Again, thank you for commenting. I have reproduced some snippets of your just-published comment below and wish to comment on them as a whole.

If your approach is superior to the techniques I have developed and my experience, why have the NWS's own tornado warning statistics cratered the last ten years?

The 2012-2020 numbers are approximately equal to the numbers in the mid-90's. In most of science the goal is to get better with time. Instead, the NWS has regressed by about twenty years (note: NWS hurricane warnings have improved during this period). The figure below is from my May 21 piece on this topic in the Washington Post, https://www.washingtonpost.com/weather/2021/05/21/joplin-tornado-warning-improvement-nws/ .
Screen Shot 2021-08-04 at 1.19.32 PM.png

If the many examples I have produced are not sufficient, here is another example of a completely unwarned Lake City EF-3 -- no severe thunderstorm or tornado warning. This was the first tornado of the day at the beginning of the underforecasted regional outbreak in Iowa on July 14. Below is my tweet trying to let people in the path of the supercell they were in danger.
Lake City Iowa tornado tweet, July 14, 2021.png
I provided by Twitter followers with +4 minutes of lead time. The NWS lead time was -5 minutes as the tornado moved into Lake City.

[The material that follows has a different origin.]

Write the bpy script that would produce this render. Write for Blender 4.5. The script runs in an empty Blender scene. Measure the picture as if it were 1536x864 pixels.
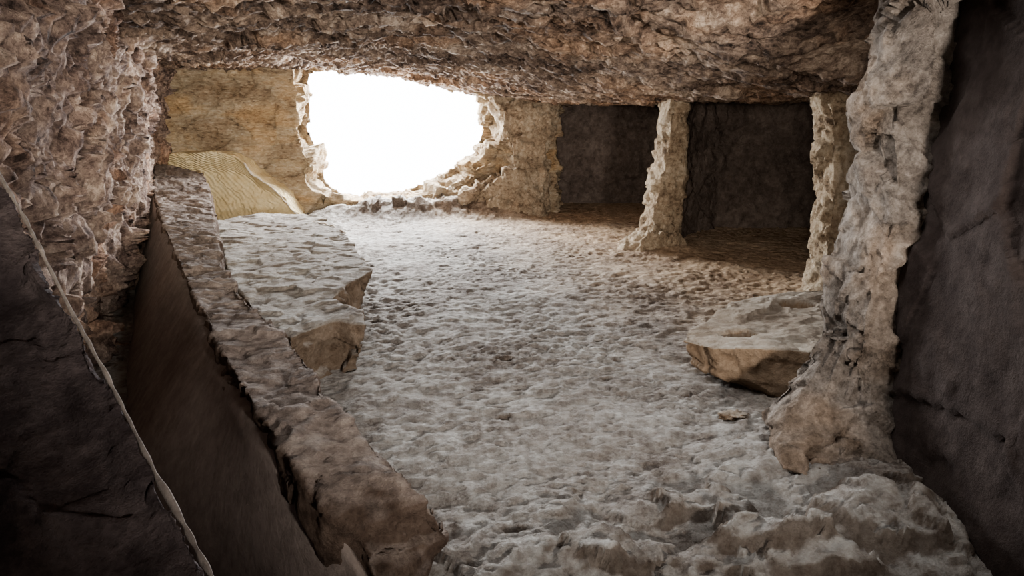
import bpy, bmesh, math, random
from mathutils import Vector, noise
random.seed(4)
S = bpy.context.scene
COL = S.collection
F = 1000.0; CH = 1.5
PIT = math.radians(14.69); sp, cp = math.sin(PIT), math.cos(PIT)

# ---------- pixel helpers (turn a photo position into a world point) ----------
def ray(u, v):
    a = (u-768)/F; b = (432-v)/F
    return Vector((a, cp+b*sp, -sp+b*cp))
def at_z(u, v, z=0.0):
    d = ray(u, v); t = (z-CH)/d.z
    return Vector((d.x*t, d.y*t, z))
def at_y(u, v, Y):
    d = ray(u, v); t = Y/d.y
    return Vector((d.x*t, Y, CH+d.z*t))
def at_bw(u, v, off=0.0):
    d = ray(u, v); t = (10.3+off)/(d.y-0.15*d.x)
    return Vector((d.x*t, d.y*t, CH+d.z*t))

# ---------- noise helpers ----------
def facet(p, f, s=0.0):
    q = p*f
    d, pts = noise.voronoi(q)
    c = pts[0]
    rv = noise.cell_vector(c*9.7+Vector((s, s, s)))-Vector((.5, .5, .5))
    return rv.dot(q-c)*1.5 + (noise.cell(c*13.1+Vector((s, 2, 1)))-.5)*.45
def frac(p, f, o=4):
    return noise.fractal(p*f, 0.9, 2.1, o)
def rockdisp(a1, f1, a2, f2, a3=0.0, f3=1.0, warp=0.12, st=(1, 1, 1)):
    def fn(p):
        q = Vector((p.x*st[0], p.y*st[1], p.z*st[2]))
        w = q + noise.noise_vector(q*2.5)*warp
        h = a1*facet(w, f1) + a2*facet(w, f2, 3.3)
        if a3: h += a3*frac(q, f3, 5)
        return h
    return fn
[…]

While I think I understand what you are saying, I wish to confirm: When you wrote, "IF you would have issued a tornado warning at that time..." You aren't suggesting that I issue my own tornado warnings, are you? When the NWS is clearly missing a major, and obvious, tornado situation, I feel an obligation to let my followers know but I would be extremely hesitant to call them "tornado warnings" as I do not wish to cause confusion with the NWS. Do you disagree?

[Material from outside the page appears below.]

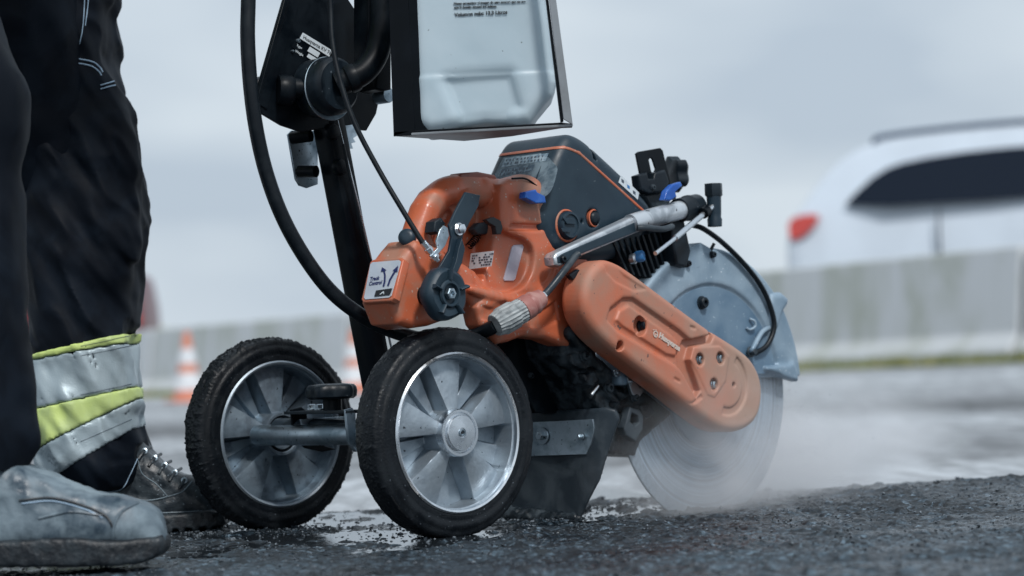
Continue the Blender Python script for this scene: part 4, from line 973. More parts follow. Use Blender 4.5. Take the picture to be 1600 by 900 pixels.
# side stripe line in (u,z): through px points on near plane; on the rear/top it continues level across the width
s1, s2 = P(905, 239, vE0), P(1006, 330, vE0)
s0 = P(884, 230, vE0)
def seg_d(a, b):
    a = np.array([a[0], a[2]]); b = np.array([b[0], b[2]]); e = b-a; wu = g.U-a[0]; wz = g.Z-a[1]
    t = np.clip((wu*e[0]+wz*e[1])/(e@e), 0, 1); return np.sqrt((wu-t*e[0])**2+(wz-t*e[1])**2)
fine = G(g.lo, g.lo+(g.n-1)*g.h, .0011)
g = fine
d2 = g.extr(pe, vE0, vE1, .016)
s00 = P(862, 229, vE0)
band = smin(seg_d(s1, s2), seg_d(s0, s1), .002); band = smin(band, seg_d(s0, s00), .002)-.0019
q = np.maximum(d2-.0009, band+0*g.V); q = np.maximum(q, -(d2+.0022))
q = np.maximum(q, g.V-(vE1-.004))
g.mesh(q, 'cover_stripe', 'orange', cov)
m_ = MB(); c = P(926, 341, vE0+.005)
m_.add(*lathe(c, (0, -1, 0), [(.0115, -.001), (.0115, .004), (.0100, .0045), (.0096, .001)], 40, caps=False)); m_.build('valve_ring', 'orange', cov)
m_ = MB(); m_.add(*lathe(c, (0, -1, 0), [(.0090, 0), (.0088, .003), (.0078, .0055), (.0055, .0072), (.003, .0080), (.0002, .0082)], 40)); m_.build('purge_bulb', 'blackplastic', cov, angle=0)
# warning label on the lid and worn decal on the rear face
def ontop(px4, v, m, name, parent, th=-.0007): return slab(name, px4, v, v+th, m, parent, bevel=.0001, seg=1)
l1 = ontop([(970, 274), (998, 301), (996, 312), (966, 285)], vE0-.0004, 'label', 'warning_label', cov)
for (x_, y_) in ((973, 282), (982, 291), (991, 300)):
    ontop([(x_-2, y_-3), (x_+2, y_), (x_+2, y_+5), (x_-2, y_+2)], vE0-.0012, 'lblue' if x_ == 982 else 'labeldark', 'label_pictogram', l1, -.0002)

# worn decal: lies on the rear slope of the cover
def rear_pt(px, py):
    # intersect ray with the rear slope plane
    a = P(850, 290, vE0); b = P(868, 250, vE0); e = b-a; nrm_ = np.cross(e, (0, 1., 0)); nrm_ /= np.linalg.norm(nrm_)
    dr0 = W2M(C0+ray(px, py))-W2M(C0); o_ = W2M(C0); t = ((a-o_)@nrm_)/(dr0@nrm_); return o_+dr0*t, nrm_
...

As to, "folks reading this thread can have a proper view of the situation," I would say this: The National Weather Service's tornado warning program has serious issues at this time. The reasons are not clear to me. That is why we desperately need a National Disaster Review Board -- modeled on the highly successful NTSB -- to, 1) review the performance of all parties when a major disaster occurs and to make recommendations for improvement, and to 2) take over warning verification from the NWS. Perhaps tornado warnings are simpler than the NWS is making them these days.

Again, thank you for the respectful dialog.

Best wishes,

Mike Smith

An interesting approach after I said "experience does not equal expertise".

folks reading this thread can have a proper view of the situation.

If you would have issued a tornado warning at that time as you said, you would have clearly been correct.

I can't say what you experience was/is wrong. However, your experiences (or anyone's for that matter) are not an objective measure of reality. If you disagree with the research, produce your own objective, peer-reviewed counter argument.